start

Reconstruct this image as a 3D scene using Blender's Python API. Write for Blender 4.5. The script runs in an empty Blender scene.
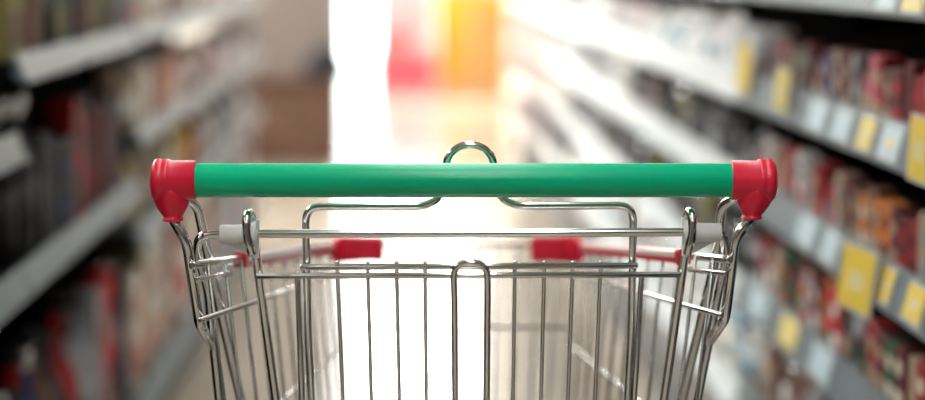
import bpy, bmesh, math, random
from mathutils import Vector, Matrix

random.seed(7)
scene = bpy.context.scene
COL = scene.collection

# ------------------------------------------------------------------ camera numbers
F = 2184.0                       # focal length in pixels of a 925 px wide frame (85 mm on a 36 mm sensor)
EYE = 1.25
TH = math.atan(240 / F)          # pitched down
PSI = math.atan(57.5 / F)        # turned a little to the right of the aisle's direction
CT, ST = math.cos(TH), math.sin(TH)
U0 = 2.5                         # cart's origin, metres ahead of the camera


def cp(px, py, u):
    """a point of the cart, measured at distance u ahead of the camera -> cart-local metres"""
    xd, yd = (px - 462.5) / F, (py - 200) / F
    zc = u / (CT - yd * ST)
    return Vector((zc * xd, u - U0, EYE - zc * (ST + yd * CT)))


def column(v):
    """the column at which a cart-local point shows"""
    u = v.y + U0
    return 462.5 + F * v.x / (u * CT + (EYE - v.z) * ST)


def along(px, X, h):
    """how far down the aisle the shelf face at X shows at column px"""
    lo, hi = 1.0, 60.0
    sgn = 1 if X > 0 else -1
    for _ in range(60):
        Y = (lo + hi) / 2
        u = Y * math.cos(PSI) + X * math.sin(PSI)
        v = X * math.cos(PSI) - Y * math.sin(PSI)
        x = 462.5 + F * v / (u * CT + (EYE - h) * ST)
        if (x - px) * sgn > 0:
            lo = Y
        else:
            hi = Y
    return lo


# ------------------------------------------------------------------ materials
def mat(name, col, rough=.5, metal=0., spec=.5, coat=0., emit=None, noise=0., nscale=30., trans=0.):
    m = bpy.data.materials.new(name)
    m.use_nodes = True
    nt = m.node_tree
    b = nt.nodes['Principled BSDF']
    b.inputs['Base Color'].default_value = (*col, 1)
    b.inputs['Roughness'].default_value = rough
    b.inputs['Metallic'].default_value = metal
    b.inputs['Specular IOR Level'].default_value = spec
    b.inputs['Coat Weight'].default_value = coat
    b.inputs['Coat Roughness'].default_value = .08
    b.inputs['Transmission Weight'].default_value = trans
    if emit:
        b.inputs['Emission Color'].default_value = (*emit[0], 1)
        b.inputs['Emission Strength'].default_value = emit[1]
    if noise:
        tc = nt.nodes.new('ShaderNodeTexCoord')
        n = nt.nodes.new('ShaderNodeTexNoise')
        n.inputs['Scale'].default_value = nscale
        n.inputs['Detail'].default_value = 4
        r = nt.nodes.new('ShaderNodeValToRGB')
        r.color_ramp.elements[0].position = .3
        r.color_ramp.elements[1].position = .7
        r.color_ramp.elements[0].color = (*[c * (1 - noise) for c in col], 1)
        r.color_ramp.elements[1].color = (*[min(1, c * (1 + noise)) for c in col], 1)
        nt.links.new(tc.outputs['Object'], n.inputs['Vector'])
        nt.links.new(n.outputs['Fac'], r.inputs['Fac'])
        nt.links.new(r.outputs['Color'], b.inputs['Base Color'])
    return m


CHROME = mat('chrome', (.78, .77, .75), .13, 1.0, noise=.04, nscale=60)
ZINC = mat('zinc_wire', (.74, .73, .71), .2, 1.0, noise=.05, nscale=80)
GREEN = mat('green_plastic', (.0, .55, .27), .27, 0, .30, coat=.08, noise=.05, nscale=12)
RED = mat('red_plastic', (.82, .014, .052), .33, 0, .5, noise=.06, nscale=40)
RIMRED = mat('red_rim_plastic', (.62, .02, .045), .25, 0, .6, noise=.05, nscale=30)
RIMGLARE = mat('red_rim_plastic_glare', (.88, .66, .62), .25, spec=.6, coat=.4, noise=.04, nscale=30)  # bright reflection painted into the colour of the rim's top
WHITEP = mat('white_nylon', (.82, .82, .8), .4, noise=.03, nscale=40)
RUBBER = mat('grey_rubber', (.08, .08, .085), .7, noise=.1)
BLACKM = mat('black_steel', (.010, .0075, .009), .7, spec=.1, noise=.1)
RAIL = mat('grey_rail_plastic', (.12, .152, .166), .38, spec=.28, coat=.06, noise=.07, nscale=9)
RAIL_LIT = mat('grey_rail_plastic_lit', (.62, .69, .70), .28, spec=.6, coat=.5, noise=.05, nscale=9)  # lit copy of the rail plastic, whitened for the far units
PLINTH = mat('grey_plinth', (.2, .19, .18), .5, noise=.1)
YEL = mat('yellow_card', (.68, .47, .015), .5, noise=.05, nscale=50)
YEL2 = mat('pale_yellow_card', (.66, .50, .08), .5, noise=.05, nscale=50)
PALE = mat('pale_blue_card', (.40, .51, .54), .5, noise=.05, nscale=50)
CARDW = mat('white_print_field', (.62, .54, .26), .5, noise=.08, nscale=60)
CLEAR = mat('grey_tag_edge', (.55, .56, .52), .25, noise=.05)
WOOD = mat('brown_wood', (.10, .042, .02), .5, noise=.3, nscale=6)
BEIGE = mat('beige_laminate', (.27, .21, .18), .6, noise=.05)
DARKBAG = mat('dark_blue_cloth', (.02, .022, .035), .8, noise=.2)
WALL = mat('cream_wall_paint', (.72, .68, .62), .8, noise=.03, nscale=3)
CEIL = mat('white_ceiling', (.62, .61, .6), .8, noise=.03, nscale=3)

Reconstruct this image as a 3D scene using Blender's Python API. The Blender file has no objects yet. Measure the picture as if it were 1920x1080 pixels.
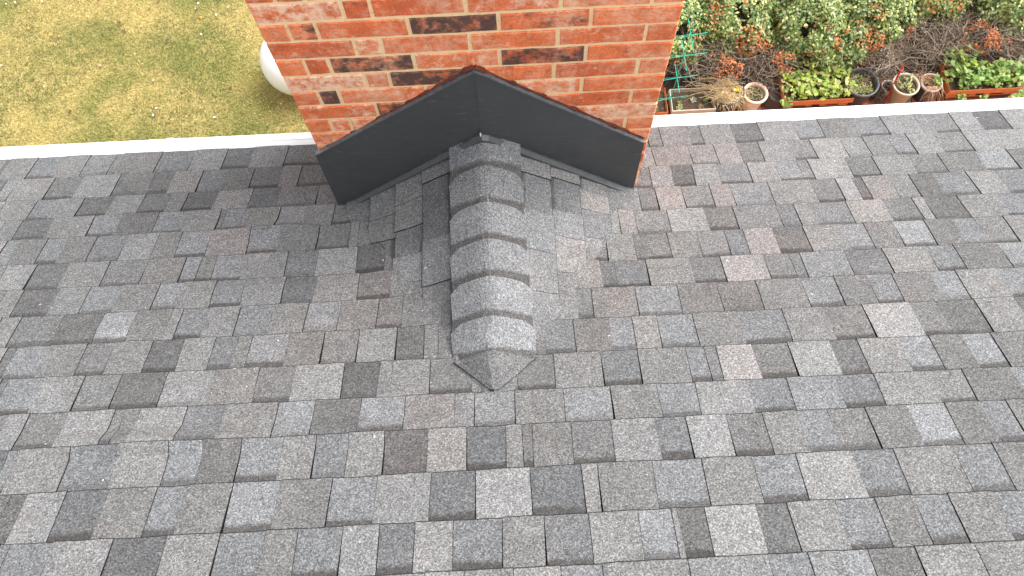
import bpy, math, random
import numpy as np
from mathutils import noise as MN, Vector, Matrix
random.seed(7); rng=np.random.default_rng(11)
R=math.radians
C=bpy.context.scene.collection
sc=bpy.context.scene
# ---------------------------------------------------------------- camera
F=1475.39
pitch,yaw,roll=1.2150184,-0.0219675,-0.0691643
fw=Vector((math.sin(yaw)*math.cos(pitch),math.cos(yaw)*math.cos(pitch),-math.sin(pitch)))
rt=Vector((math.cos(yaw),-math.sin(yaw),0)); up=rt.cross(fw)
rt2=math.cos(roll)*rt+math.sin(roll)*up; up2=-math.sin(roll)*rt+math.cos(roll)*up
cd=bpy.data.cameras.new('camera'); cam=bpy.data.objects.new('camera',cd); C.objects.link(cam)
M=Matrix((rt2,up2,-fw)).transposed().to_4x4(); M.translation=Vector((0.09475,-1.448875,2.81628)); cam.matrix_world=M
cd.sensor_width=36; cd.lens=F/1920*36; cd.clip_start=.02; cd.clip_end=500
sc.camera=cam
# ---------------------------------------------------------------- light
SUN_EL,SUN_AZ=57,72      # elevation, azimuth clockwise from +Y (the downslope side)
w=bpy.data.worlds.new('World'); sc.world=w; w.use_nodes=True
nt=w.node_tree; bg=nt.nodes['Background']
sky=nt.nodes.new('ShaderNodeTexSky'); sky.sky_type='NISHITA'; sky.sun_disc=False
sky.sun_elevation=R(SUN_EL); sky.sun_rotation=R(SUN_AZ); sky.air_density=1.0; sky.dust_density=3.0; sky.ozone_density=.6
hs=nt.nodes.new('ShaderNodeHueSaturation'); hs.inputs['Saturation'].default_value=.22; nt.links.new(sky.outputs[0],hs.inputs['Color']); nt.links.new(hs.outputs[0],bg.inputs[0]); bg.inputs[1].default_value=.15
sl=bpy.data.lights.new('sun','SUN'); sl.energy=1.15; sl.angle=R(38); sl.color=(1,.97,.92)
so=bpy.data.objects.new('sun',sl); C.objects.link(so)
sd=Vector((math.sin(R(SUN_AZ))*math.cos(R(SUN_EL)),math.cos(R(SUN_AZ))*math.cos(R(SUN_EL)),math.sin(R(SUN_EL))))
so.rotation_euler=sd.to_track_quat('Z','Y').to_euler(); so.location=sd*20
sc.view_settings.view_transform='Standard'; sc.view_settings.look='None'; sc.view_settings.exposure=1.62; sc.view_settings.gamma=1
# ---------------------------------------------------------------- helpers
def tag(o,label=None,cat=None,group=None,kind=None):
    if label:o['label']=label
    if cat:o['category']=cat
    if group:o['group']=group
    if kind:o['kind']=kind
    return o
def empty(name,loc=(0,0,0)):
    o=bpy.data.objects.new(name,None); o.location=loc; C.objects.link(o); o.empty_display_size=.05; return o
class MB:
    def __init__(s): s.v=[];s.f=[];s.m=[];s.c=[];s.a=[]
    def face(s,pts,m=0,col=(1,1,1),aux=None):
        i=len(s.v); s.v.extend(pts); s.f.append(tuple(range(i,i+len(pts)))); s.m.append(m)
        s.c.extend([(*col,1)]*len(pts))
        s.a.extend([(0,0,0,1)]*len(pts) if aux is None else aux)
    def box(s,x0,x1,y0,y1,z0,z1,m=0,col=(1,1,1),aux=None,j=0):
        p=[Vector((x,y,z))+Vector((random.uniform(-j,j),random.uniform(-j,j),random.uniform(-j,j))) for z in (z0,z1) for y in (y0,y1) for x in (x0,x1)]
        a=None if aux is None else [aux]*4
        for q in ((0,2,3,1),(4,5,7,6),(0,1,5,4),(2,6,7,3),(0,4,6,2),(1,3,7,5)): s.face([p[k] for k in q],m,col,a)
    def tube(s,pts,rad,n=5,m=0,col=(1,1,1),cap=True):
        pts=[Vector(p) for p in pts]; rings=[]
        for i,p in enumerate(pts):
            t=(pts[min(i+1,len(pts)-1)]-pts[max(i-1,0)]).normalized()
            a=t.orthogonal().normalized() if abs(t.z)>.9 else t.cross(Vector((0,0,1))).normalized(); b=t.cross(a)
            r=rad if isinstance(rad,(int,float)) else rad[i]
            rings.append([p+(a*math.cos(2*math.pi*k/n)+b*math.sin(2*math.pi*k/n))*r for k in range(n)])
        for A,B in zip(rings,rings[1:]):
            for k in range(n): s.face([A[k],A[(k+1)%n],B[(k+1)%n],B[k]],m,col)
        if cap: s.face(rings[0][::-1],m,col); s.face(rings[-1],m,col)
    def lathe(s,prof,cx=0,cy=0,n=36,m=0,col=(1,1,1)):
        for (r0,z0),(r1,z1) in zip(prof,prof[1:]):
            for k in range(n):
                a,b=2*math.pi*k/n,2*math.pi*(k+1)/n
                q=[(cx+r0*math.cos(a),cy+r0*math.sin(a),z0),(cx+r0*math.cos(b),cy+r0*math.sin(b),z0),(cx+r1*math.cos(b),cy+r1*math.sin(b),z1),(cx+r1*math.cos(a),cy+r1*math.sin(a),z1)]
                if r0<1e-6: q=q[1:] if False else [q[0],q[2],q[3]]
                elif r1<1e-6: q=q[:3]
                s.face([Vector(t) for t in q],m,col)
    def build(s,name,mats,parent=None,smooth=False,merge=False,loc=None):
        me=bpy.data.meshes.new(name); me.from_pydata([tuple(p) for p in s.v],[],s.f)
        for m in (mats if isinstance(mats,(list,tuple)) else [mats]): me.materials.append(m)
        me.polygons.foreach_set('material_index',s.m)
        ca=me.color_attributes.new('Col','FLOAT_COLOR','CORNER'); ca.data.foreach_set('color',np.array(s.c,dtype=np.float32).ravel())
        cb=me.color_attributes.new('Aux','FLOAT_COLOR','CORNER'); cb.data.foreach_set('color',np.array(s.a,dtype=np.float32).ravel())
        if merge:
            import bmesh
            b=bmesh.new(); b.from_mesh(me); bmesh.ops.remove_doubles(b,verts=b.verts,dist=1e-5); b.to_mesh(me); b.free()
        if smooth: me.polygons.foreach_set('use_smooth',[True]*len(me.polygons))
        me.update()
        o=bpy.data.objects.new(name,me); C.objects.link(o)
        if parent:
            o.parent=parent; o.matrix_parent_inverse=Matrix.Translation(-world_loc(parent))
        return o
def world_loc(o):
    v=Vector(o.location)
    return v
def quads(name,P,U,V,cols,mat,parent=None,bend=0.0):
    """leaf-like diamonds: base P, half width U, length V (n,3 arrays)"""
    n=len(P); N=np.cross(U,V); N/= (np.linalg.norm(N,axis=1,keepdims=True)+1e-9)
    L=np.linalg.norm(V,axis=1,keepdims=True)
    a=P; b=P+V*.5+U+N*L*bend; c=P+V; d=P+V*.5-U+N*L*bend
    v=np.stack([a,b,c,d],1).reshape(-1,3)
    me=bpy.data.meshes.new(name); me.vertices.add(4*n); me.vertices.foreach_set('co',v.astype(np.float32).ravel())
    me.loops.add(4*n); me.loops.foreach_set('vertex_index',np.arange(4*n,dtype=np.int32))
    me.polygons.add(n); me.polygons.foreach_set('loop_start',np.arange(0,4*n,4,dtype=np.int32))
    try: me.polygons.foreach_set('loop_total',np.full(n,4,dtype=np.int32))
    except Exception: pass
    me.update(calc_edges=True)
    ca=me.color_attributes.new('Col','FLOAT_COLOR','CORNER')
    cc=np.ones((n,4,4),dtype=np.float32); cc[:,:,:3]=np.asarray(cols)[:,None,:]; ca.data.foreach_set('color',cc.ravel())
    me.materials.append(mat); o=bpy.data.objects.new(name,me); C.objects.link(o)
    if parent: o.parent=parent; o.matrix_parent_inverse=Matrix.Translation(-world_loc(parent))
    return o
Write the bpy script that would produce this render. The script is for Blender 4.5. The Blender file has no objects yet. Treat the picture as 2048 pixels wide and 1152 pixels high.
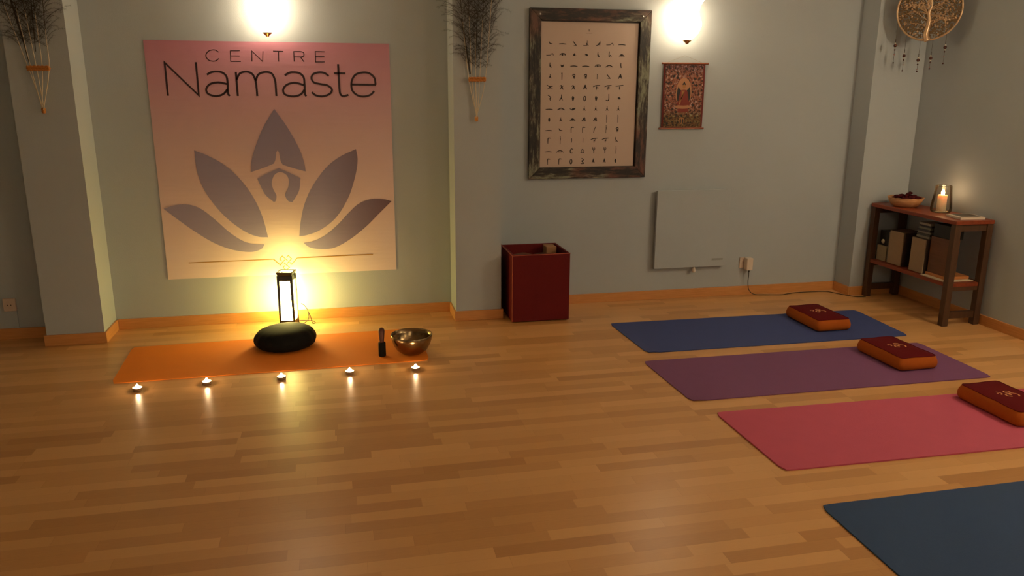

end

Copy exactly the lines from the first line of the records above through the line with "COL = scene.collection", both included, and nothing else. Pictures stay out.

Reconstruct this image as a 3D scene using Blender's Python API. Write for Blender 4.5. The script runs in an empty Blender scene.
import bpy, bmesh, math, random
from mathutils import Vector, Matrix

random.seed(7)
scene = bpy.context.scene
COL = scene.collection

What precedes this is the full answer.